Goal: The required output consists solely of the lines from the top of the listing through the line containing "COL = scene.collection", transcribed exactly.

Data excerpt:
· · · · · · ·

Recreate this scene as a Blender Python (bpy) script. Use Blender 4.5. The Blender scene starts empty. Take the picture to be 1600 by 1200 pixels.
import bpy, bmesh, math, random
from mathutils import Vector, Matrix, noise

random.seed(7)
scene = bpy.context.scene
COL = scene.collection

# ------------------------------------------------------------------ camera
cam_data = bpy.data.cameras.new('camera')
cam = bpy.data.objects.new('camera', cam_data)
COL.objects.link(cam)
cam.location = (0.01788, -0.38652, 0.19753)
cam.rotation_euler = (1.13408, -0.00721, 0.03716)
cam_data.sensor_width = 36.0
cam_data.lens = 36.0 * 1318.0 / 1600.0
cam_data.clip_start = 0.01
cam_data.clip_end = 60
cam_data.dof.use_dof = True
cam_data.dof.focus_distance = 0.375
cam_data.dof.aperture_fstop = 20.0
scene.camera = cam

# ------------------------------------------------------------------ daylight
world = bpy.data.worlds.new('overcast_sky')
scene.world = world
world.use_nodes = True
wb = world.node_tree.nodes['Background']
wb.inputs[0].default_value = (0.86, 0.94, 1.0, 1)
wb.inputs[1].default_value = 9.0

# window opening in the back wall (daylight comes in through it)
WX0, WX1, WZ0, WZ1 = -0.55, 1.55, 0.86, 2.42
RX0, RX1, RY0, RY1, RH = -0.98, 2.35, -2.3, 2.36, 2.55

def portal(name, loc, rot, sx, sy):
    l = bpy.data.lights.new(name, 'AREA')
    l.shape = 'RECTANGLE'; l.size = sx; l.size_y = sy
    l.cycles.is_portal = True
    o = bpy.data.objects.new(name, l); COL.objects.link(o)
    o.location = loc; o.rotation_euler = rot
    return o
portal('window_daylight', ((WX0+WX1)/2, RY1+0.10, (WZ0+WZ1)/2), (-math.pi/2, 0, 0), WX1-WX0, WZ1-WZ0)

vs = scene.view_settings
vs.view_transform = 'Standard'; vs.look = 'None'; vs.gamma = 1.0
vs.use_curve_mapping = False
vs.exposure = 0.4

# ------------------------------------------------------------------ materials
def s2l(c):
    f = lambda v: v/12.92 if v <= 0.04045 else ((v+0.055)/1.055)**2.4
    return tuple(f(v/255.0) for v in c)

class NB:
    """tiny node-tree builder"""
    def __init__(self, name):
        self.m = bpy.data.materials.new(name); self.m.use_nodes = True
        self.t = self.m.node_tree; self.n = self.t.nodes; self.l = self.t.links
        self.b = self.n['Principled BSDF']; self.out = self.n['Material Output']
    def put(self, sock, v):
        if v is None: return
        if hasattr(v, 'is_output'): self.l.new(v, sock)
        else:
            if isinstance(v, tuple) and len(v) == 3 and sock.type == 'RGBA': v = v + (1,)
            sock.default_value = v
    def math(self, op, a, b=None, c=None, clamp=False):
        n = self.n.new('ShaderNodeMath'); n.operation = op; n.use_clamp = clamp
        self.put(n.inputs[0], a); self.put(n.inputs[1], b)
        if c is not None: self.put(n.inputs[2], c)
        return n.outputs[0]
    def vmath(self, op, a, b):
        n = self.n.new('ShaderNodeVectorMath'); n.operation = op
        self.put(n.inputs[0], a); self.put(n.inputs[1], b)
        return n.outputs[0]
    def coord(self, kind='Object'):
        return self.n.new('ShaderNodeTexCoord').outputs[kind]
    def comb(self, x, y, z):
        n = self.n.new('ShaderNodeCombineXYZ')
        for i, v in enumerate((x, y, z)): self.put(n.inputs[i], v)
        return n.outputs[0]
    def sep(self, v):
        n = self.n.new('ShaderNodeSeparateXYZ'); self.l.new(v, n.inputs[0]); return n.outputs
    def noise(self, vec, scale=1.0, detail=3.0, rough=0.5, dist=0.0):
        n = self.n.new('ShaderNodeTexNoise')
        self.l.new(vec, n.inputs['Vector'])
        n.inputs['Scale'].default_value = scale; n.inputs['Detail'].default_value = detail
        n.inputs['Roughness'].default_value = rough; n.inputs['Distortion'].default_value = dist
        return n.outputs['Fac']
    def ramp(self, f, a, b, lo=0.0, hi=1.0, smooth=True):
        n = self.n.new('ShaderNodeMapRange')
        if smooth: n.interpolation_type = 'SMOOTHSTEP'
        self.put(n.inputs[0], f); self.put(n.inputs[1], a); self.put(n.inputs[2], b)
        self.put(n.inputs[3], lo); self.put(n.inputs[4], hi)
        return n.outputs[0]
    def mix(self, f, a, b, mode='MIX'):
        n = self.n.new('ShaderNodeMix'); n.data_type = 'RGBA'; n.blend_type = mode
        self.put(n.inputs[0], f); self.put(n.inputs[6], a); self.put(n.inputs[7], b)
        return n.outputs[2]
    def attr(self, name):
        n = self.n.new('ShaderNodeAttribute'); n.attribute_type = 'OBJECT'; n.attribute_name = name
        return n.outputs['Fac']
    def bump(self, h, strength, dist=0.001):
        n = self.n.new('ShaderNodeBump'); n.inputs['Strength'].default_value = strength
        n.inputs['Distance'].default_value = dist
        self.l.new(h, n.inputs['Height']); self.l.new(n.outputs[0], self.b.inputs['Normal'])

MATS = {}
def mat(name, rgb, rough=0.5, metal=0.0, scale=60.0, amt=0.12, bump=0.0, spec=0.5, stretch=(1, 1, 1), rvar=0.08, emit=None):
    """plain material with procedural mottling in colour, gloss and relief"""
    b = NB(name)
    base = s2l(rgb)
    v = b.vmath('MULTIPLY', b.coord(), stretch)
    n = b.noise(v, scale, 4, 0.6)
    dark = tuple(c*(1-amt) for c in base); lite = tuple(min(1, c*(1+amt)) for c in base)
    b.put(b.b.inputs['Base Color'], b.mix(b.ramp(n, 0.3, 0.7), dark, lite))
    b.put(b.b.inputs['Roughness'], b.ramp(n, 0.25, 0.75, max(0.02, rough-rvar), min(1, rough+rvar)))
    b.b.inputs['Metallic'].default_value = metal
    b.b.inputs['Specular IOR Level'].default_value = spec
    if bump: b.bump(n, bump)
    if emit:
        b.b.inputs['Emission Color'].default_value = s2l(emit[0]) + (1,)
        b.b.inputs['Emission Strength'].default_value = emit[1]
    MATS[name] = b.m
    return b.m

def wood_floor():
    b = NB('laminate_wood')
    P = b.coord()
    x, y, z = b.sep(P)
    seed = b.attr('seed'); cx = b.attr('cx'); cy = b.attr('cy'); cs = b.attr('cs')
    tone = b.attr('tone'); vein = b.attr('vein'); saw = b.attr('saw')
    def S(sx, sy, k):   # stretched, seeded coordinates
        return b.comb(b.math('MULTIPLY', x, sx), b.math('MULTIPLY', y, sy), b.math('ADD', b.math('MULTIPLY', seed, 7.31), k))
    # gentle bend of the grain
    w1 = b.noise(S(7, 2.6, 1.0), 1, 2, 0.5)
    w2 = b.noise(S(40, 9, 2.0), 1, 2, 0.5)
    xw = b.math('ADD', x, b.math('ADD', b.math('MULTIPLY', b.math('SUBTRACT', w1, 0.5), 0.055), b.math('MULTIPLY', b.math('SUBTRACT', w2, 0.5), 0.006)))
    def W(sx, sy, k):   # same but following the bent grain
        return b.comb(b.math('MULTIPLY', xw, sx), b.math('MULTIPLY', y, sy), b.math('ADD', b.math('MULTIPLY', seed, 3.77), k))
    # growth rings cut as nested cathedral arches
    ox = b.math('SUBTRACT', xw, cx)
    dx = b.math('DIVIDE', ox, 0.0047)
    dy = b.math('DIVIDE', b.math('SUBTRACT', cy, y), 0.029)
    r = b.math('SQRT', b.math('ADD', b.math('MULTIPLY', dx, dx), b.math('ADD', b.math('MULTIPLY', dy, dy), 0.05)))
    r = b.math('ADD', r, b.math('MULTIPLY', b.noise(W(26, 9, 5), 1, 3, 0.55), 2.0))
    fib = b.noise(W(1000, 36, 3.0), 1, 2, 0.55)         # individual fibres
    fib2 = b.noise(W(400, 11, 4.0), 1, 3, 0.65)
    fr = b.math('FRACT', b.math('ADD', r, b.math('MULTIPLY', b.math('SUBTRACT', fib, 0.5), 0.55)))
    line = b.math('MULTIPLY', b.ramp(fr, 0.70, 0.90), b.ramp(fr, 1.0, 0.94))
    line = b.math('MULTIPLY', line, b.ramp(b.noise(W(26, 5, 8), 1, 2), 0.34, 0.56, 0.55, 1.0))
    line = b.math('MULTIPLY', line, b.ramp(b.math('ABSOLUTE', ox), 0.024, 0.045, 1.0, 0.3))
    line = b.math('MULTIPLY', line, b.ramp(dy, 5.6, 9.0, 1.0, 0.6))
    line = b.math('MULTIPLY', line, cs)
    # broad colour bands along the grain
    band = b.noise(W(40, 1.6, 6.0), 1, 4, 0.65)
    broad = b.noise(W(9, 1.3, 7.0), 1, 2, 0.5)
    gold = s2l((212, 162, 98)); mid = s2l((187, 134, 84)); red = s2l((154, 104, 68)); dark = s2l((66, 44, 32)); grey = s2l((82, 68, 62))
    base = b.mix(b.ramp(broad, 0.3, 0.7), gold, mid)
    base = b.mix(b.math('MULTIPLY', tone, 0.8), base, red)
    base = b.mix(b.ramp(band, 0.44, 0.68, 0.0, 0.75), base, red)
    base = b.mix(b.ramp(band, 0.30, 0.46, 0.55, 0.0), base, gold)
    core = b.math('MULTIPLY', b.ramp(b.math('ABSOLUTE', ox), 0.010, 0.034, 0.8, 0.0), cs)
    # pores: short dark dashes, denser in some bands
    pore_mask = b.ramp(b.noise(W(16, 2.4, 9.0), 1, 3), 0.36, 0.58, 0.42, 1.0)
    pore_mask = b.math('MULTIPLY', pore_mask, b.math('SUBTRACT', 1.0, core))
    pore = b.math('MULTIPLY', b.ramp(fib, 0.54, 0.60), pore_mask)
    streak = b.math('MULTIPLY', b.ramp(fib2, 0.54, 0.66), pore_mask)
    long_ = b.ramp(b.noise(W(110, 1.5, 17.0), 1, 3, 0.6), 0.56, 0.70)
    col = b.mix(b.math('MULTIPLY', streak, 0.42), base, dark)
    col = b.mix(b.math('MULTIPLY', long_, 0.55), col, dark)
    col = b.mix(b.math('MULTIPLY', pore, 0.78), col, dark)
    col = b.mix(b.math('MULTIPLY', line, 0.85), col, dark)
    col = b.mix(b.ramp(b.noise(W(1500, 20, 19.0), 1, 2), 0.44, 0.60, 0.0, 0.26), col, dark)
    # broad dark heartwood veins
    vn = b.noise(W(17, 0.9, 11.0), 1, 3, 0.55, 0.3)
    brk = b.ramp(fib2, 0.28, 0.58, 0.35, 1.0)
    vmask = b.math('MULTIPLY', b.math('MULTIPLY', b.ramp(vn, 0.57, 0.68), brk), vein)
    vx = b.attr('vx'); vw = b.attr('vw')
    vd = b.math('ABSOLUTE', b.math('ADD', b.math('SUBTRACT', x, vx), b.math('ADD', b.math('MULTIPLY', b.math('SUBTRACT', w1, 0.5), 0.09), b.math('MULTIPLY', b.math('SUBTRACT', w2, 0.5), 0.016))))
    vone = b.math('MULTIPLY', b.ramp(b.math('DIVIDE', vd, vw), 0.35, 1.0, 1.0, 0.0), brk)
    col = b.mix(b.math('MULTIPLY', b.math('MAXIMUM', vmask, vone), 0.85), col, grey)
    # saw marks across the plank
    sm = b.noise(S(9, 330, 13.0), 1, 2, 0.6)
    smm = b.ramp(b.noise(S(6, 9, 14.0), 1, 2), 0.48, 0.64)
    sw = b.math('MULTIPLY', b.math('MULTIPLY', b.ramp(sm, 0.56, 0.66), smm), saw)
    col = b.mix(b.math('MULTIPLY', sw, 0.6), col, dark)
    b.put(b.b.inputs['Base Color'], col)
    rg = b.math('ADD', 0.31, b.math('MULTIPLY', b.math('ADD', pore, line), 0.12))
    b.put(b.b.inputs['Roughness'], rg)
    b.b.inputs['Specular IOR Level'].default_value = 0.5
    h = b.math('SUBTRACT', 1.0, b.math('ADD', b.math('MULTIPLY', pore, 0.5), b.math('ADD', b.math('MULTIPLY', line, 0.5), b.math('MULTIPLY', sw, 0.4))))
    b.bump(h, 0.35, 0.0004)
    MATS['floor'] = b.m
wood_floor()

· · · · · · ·

The answer:
Recreate this scene as a Blender Python (bpy) script. Use Blender 4.5. The Blender scene starts empty. Take the picture to be 1600 by 1200 pixels.
import bpy, bmesh, math, random
from mathutils import Vector, Matrix, noise

random.seed(7)
scene = bpy.context.scene
COL = scene.collection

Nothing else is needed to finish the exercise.